After our last hunt on the 3rd, I put her in the shop for the night. The nights were getting down to 7 or 8 degrees. I weighed her when I transferred her to the mews and she weighed 1071. So I deducted that by putting her in the shop where she didn't need to burn that many calories to keep warm was going to change our weight regime. When I was leaving her outside at night, she was holding pretty steady at 1021 grams, no matter what I fed her.

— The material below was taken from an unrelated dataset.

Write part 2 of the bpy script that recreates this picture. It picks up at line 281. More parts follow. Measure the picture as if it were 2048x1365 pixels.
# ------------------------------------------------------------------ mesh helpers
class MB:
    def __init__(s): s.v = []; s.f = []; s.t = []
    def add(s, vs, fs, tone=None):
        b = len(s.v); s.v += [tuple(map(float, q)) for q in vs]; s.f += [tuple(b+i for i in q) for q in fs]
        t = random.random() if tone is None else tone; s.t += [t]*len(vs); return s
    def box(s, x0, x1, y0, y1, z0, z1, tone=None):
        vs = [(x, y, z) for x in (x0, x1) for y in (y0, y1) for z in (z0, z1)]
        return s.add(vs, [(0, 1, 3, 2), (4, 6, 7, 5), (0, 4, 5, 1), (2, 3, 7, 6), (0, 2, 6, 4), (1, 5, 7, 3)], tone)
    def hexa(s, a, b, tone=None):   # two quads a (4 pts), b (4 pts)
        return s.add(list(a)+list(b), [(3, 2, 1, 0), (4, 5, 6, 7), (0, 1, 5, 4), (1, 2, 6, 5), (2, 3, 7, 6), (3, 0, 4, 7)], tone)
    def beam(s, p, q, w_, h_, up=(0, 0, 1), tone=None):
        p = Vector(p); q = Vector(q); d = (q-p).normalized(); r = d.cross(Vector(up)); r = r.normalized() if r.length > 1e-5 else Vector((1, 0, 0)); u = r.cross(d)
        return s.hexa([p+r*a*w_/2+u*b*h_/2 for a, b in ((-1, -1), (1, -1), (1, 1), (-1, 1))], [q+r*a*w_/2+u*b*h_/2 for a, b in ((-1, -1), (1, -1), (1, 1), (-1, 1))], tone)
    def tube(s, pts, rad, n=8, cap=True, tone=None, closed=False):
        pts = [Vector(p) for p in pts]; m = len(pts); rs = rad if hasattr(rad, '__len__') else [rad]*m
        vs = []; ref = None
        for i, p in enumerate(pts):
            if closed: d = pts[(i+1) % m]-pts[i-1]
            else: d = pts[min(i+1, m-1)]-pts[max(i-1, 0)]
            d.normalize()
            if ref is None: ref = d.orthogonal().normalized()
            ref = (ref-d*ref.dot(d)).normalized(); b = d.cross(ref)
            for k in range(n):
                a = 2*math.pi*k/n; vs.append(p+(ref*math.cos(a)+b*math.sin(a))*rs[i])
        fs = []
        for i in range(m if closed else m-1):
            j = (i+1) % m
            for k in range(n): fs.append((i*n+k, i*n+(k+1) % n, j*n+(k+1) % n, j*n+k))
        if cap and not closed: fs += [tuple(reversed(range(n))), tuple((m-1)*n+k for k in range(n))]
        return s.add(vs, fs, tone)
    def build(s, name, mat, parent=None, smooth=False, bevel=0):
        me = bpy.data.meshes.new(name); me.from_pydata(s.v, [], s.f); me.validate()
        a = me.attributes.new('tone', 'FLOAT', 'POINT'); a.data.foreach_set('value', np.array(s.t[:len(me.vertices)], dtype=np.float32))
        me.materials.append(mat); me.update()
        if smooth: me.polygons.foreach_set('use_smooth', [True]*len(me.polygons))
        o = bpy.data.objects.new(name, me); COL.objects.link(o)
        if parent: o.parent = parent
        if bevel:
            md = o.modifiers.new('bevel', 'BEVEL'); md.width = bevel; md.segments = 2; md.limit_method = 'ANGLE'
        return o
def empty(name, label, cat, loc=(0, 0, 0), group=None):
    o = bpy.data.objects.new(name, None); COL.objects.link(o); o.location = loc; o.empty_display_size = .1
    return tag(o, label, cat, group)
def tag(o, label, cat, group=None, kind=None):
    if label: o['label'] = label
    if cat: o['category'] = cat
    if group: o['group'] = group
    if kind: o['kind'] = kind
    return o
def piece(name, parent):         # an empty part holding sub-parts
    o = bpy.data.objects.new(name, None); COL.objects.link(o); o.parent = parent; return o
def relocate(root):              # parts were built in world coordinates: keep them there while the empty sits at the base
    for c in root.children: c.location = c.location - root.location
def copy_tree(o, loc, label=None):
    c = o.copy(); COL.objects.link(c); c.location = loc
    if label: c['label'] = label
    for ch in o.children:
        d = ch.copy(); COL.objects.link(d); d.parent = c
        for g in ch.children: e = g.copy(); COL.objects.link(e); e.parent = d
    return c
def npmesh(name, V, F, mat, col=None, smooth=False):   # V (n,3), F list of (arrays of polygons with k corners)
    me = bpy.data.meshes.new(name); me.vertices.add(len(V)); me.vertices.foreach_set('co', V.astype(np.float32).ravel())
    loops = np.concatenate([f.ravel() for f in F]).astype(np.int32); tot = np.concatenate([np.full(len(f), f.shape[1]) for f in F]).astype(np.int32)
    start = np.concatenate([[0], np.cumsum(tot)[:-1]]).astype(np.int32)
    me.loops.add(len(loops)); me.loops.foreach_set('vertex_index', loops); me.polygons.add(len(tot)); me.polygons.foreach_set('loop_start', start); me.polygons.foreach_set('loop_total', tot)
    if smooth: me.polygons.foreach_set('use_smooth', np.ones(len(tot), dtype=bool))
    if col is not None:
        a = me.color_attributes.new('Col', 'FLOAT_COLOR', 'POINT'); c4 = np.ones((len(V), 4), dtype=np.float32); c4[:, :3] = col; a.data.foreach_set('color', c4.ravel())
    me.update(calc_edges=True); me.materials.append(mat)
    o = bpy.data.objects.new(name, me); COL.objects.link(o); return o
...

Saturday was supposed to be her regular flying day, but when I went to pick her up, she wouldn't stay on the fist long enough for me to get one of her jesses. She was obviously too fat to hunt. I tried her several times during the day, but she refused to hang around long enough for me to take her outside. The change in her housing had her a bit confused, but the fact remained that she just wasn't hungry enough to hang around long enough to go hunting. I checked on her a couple of times during the day to make sure she was OK, and on one of my trips out there, I couldn't see her, so I started in to see where she was. She flew up to the perch from the ground by the door. Then I remembered that there was a Mouse or a Rat hole gnawed in the corner that went into the other mews. I think the mouse population is in trouble. It was obvious from some debris on one of the perches that she had been scrounging around on the floor. Perhaps that was the source of her recent weight problem.


We had a warm front coming in and the temperature last night was only 22 degrees. I got everything ready around noon to go hunting. She was much more willing to stay with me this time. Three days without food does much for her ability to focus. Her weight today was back to 1021.

Today I went to an area that I had only hunted once this year. Its not very big at all and it varies from Sage to Greasewood, then to pasture. We had one pretty intense flight in the Sage, where she took four shots at him barely missing by inches before she quit trying. I really wasn't seeing that many Jacks in the Sage, so I went to the area that the greasewood was the prevailing cover, not finding much there either.  I then decided to hunt the edge of the pasture. To all appearances there was nothing there for a Jack to hide, but quite often they choose such spots when the heavy cover is hunted too often. The advantage of that type of cover is that they tend to wait until they have no choice but to flush because of your proximity to them. I had guessed right this time and one flushed about 15 yards to our right and she burned him down in 20 feet. Its actually pretty rare to be able to see the entire flight, it mostly takes place far enough away that the only indication is the Jacks death scream when she finally grabs them.  





I won't be hunting tuesday as I normally would and it is time for her to have a casting, so I gave her the head to eat when I put her back in the mews. That should hold her over for a few days.



"Castings" consists of hair, bones, and other nondigestible stuff that cleans the crop, and is regurgitated the next day. Raptors store the meat from their prey in their crop until the stomach is empty, they will then force it into their stomach to digest. The things that are not digestible serve to clean their crop when it is "cast " up the next day. In the normal course of events in the wild, they will cast every morning before they hunt for another meal. In captivity their food consists of raw meat with little to no wastage. Therefore it is necessary to make sure that they have enough "castings" on a regular basis to maintain their health. Since she does not feed on the actual kill, the food that she gets rarely has hair in it. Therefore I have to give her something that does have casting material in it. I prefer to "gorge" her once a week and the casting can be incorporated in that meal. I have found that the Jack's head is quite nutritious and serves that purpose. All the bones also serve to keep her beak from growing too long as well.


1 comment:

  1. Glad to see you're hunting. This time of year the smart surviving jacks are in the field and they make for harder flights for the birds which in turn makes them smarter hunters in my humble opinion.